(Records from a data collection)
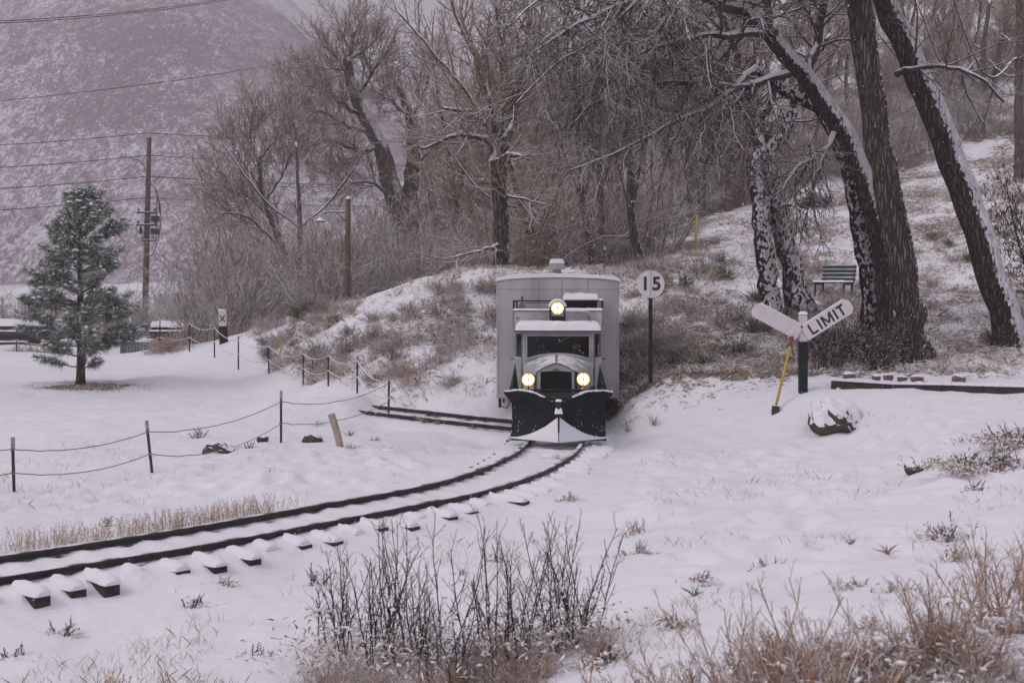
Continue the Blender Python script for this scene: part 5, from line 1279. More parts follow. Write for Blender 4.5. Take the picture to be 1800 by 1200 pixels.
# ---------------------------------------------------------------- rocks
def rock(u, d, w, h, dep, label, mt='rock', seed=0, sink=0.1, group=None, name='rock', z=None, rz=0.0, lump=0.22):
    import bmesh
    b = base(u, 0, d, 0)
    bm = bmesh.new(); bmesh.ops.create_icosphere(bm, subdivisions=5 if w > 0.5 else 3, radius=1)
    for v in bm.verts:
        c = v.co; q = np.array(c) * 1.2 + seed * 3.7
        n_ = fbm(np.array([q[0] + q[2] * 0.7]), np.array([q[1] - q[2] * 0.6]), 1.1, 4)[0]
        n2 = fbm(np.array([q[0] * 2 + q[2] * 3]), np.array([q[1] * 2 + q[2]]), 0.6, 3)[0]
        s = 1 + lump * n_ + 0.06 * n2
        p = Vector((math.copysign(abs(c.x) ** 0.8, c.x), math.copysign(abs(c.y) ** 0.8, c.y), math.copysign(abs(c.z) ** 0.85, c.z))) * s
        v.co = (p.x * w / 2, p.y * dep / 2, p.z * h / 2)
    me = bpy.data.meshes.new(name); bm.to_mesh(me); bm.free()
    me.polygons.foreach_set('use_smooth', np.full(len(me.polygons), True)); me.materials.append(M[mt])
    o = bpy.data.objects.new(name, me); link(o); o.location = (b[0], b[1], (b[2] if z is None else z) + h / 2 - sink); o.rotation_euler = (0, 0, rz)
    tag(o, label, 'rock', group); return o
rock(1468, 24.2, 0.80, 0.72, 0.8, 'large dark boulder capped with snow standing alone below the limit sign', seed=31, sink=0.17, lump=0.6)
rock(385, 24.4, 0.55, 0.30, 0.35, 'low dark rock half buried in snow between fence and track', mt='rock_bare', seed=2, sink=0.13, lump=0.5)
rock(462, 26.6, 0.22, 0.16, 0.2, 'small dark rock in the snow under the tallest near fence post', mt='rock_bare', seed=3, sink=0.04)
rock(552, 26.4, 0.4, 0.28, 0.3, 'small rock in scuffed snow just left of the leaning stub', mt='rock_bare', seed=4, sink=0.11, lump=0.5)
rock(1613, 19.0, 0.34, 0.28, 0.3, 'single small snow topped stone in the open snow on the right', seed=5, sink=0.08)
rock(968, 23.4, 0.30, 0.14, 0.3, 'lump of snow covered stone between the rails before the plow', mt='rock_snowy', seed=6, sink=0.02)
rock(1430, 62, 1.5, 1.1, 1.2, 'big snow capped boulder at the head of the slope above the bench', seed=9, sink=0.2, lump=0.4)

# ---------------------------------------------------------------- timber edging with stones
E = [(1461, 26.9, 668), (1570, 26.6, 675), (1655, 26.4, 676), (1725, 26.3, 678), (1805, 26.2, 680), (1900, 26.1, 682)]
edge = empty('timber_edging', tuple(W(1461, 668, 26.9)), 0, 'low dark timber edging topped with snow, running right from the limit sign', 'garden edging')
o_ = W(1461, 668, 26.9)
for i in range(len(E) - 1):
    a = W(E[i][0], E[i][2], E[i][1]) - o_; c = W(E[i + 1][0], E[i + 1][2], E[i + 1][1]) - o_
    d = c - a; L = np.linalg.norm(d); an = math.atan2(d[1], d[0])
    R = np.array(Matrix.Rotation(an, 3, 'Z')) @ np.array(Matrix.Rotation(-math.asin(d[2] / L), 3, 'Y'))
    m = MB(); m.box(0.004, L - 0.004, -0.07, 0.07, -0.34, 0.0, R, a); bm_ = m.build('beam', M['timber'], edge, bevel=0.01)
    n_ = 26; aa_ = np.linspace(0, math.pi, 8); G = []
    for q, x in enumerate(np.linspace(0.0, L, n_)):
        w = 0.095 + 0.02 * math.sin(q * 1.3 + i); h = 0.055 + 0.012 * math.sin(q * 0.9 + i * 2)
        G.append([(x, -math.cos(t_) * w, 0.002 + math.sin(t_) * h) for t_ in aa_])
    G = np.array(G) @ R.T + a; m = MB(); m.grid(G); m.build('snow_cap', M['snow'], bm_, smooth=True)
stones = [(1492, 0.24, 0.17, 'flat reddish stone nearest the left end of the timber edging'), (1540, 0.17, 0.13, 'small dark stone leaning second from the left on the timber edging'), (1562, 0.20, 0.17, 'reddish upright stone in the middle of the edging stones'), (1586, 0.2, 0.13, 'low brown stone just right of the reddish upright one'),
          (1612, 0.26, 0.16, 'rounded stone wholly under snow on the timber edging'), (1686, 0.26, 0.19, 'square brown stone standing alone towards the right of the edging')]
for i, (u, w, h, lab) in enumerate(stones):
    d = 27.15; rock(u, d, w, h, w * 0.8, lab, 'stone', 20 + i, 0.0, 'stones on the timber edging', 'stone', z=W(u, 667 + (u - 1461) * 0.03, d)[2] + 0.0, lump=0.2)

# ---------------------------------------------------------------- bench
b = base(1466, 0, 40.0, 0.02); k = F / 40.0
t = empty('park_bench', tuple(b), math.radians(-48), 'dark green slatted bench with snow on its seat among the trees', 'bench')
Lb = 1.16
m = MB()
for y in (-0.22, -0.10, 0.02, 0.14): m.box(-Lb / 2, Lb / 2, y - 0.045, y + 0.045, 0.42, 0.455)
seat = m.build('seat', M['green'], t, bevel=0.006)
snow_slab('snow_cap', -Lb / 2, Lb / 2, -0.27, 0.17, 0.457, 0.045, seat, 7, 30, 10, 0.04, 0.3)
m = MB(); Rb = np.array(Matrix.Rotation(-0.18, 3, 'X'))
for z in (0.12, 0.24, 0.36, 0.48): m.box(-Lb / 2, Lb / 2, -0.015, 0.015, z - 0.042, z + 0.042, Rb, (0, 0.2, 0.42))
back = m.build('backrest', M['green'], t, bevel=0.006)
m = MB()
for z in (0.12, 0.24, 0.36, 0.48):
    L = np.array([(x, 0, z + 0.052 + 0.008 * math.sin(x * 9 + z * 30)) for x in np.linspace(-Lb / 2, Lb / 2, 14)]) @ Rb.T + np.array((0, 0.2, 0.42)); m.tube(L, 0.011, 6)
m.build('snow_strip', M['snow'], back, smooth=True)
for x in (-Lb / 2 + 0.08, Lb / 2 - 0.08):
    for y in (-0.22, 0.16):
        m = MB(); m.tube([(x, y * 1.15, -0.05), (x, y, 0.42)], 0.035, 6); m.build('leg', M['green'], t)
    m = MB(); m.box(x - 0.03, x + 0.03, -0.24, 0.2, 0.37, 0.418); m.box(x - 0.022, x + 0.022, -0.03, 0.03, 0.0, 0.56, Rb, (0, 0.235, 0.42)); m.build('frame', M['green'], t)

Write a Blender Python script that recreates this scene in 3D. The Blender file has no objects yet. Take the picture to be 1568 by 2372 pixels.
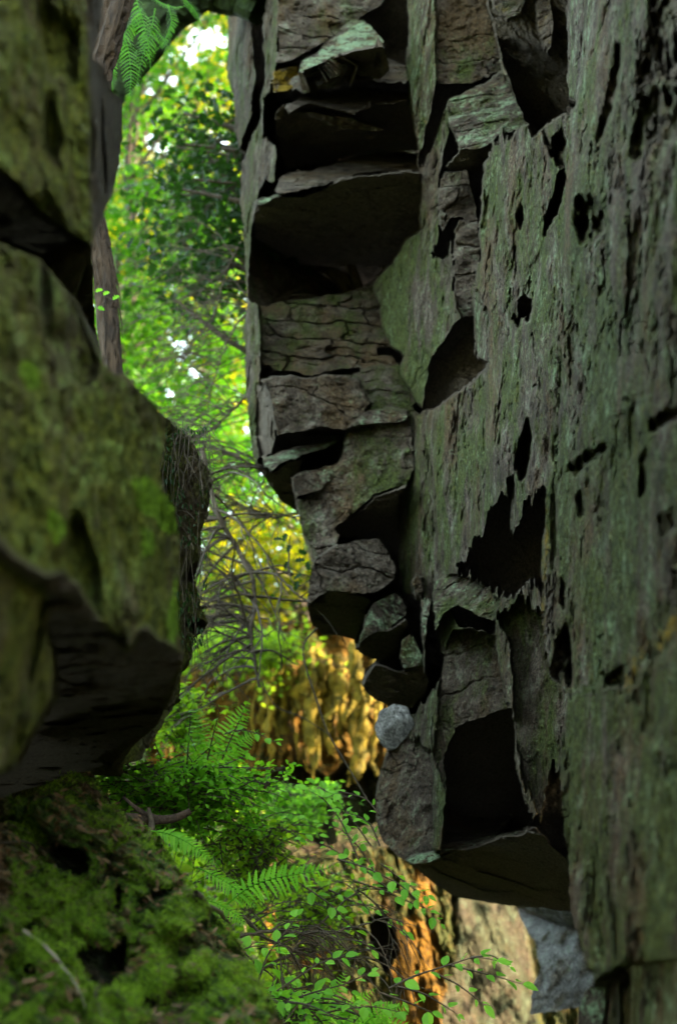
import bpy, math, random
import numpy as np
from mathutils import Vector
rng = np.random.default_rng(7)
random.seed(7)
SC = bpy.context.scene

# ------------------------------------------------------------------ camera
PITCH = math.radians(16.0)
CAM = np.array([0.0, 0.0, 1.6])
FP = 50.0 / 36.0 * 2372.0            # focal length measured in reference pixels
cam = bpy.data.cameras.new('camera')
cam.lens = 50; cam.sensor_fit = 'VERTICAL'; cam.sensor_height = 36
cam.clip_start = 0.05; cam.clip_end = 500
cam.dof.use_dof = True; cam.dof.focus_distance = 5.1; cam.dof.aperture_fstop = 2.1
co = bpy.data.objects.new('camera', cam)
co.location = CAM; co.rotation_euler = (math.radians(90) + PITCH, 0, 0)
SC.collection.objects.link(co); SC.camera = co

# ------------------------------------------------------------------ light
SUNV = np.array([0.80, -0.04, 0.50]); SUNV /= np.linalg.norm(SUNV)
sun_el = math.asin(SUNV[2]); sun_az = math.atan2(SUNV[0], SUNV[1])
w = bpy.data.worlds.new('World'); SC.world = w; w.use_nodes = True
nt = w.node_tree; bg = nt.nodes['Background']
sky = nt.nodes.new('ShaderNodeTexSky'); sky.sky_type = 'NISHITA'; sky.sun_disc = False
sky.sun_elevation = sun_el; sky.sun_rotation = sun_az; sky.dust_density = 2.5; sky.air_density = 1.0
hz_ = nt.nodes.new('ShaderNodeMix'); hz_.data_type = 'RGBA'; hz_.inputs[0].default_value = .62; hz_.inputs[7].default_value = (1.42, 1.66, 1.18, 1)   # thin cloud over the sky, tinted green to colour the ambient light
nt.links.new(sky.outputs[0], hz_.inputs[6]); nt.links.new(hz_.outputs[2], bg.inputs[0]); bg.inputs[1].default_value = 0.15
sl = bpy.data.lights.new('sun', 'SUN'); sl.energy = 2.0; sl.angle = math.radians(0.6); sl.color = (1, .84, .58)
so = bpy.data.objects.new('sun', sl); SC.collection.objects.link(so)
so.rotation_euler = Vector(tuple(-SUNV)).to_track_quat('-Z', 'Y').to_euler()
SC.view_settings.view_transform = 'Standard'; SC.view_settings.look = 'None'
SC.view_settings.exposure = 4.95; SC.view_settings.gamma = 1.0
SC.cycles.max_bounces = 10; SC.cycles.diffuse_bounces = 6; SC.cycles.transparent_max_bounces = 4

# ------------------------------------------------------------------ helpers
cp, sp = math.cos(PITCH), math.sin(PITCH)
def ray(px, py):
    a = (np.asarray(px, float) - 784) / FP; b = (1186 - np.asarray(py, float)) / FP
    return np.stack([a, cp - b * sp, sp + b * cp], -1)
def at(px, py, Y):
    D = ray(px, py); d = np.asarray(Y, float) / D[..., 1]
    return CAM + D * d[..., None]
def _h(ix, iy, iz, s):
    h = (ix * 374761393 + iy * 668265263 + iz * 2147483647 + s * 974634777) & 0xffffffff
    h = ((h ^ (h >> 13)) * 1274126177) & 0xffffffff
    h = ((h ^ (h >> 16)) * 2246822519) & 0xffffffff
    return ((h ^ (h >> 15)) & 0xffffff) / float(0xffffff)
def vn(x, y, z=0.0, s=0):
    x, y, z = np.broadcast_arrays(np.asarray(x, float), np.asarray(y, float), np.asarray(z, float))
    ix, iy, iz = np.floor(x).astype(np.int64), np.floor(y).astype(np.int64), np.floor(z).astype(np.int64)
    fx, fy, fz = x - ix, y - iy, z - iz
    fx = fx*fx*fx*(fx*(fx*6-15)+10); fy = fy*fy*fy*(fy*(fy*6-15)+10); fz = fz*fz*fz*(fz*(fz*6-15)+10)
    def L(a, b, t): return a + (b - a) * t
    r = L(L(L(_h(ix,iy,iz,s), _h(ix+1,iy,iz,s), fx), L(_h(ix,iy+1,iz,s), _h(ix+1,iy+1,iz,s), fx), fy),
          L(L(_h(ix,iy,iz+1,s), _h(ix+1,iy,iz+1,s), fx), L(_h(ix,iy+1,iz+1,s), _h(ix+1,iy+1,iz+1,s), fx), fy), fz)
    return r * 2 - 1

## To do
Repeat, with no pictures, exactly the lines from the one containing "Write a Blender" through the one containing "SC = bpy.context.scene", the first and last included.

## Reply to the exercise
Write a Blender Python script that recreates this scene in 3D. The Blender file has no objects yet. Take the picture to be 1568 by 2372 pixels.
import bpy, math, random
import numpy as np
from mathutils import Vector
rng = np.random.default_rng(7)
random.seed(7)
SC = bpy.context.scene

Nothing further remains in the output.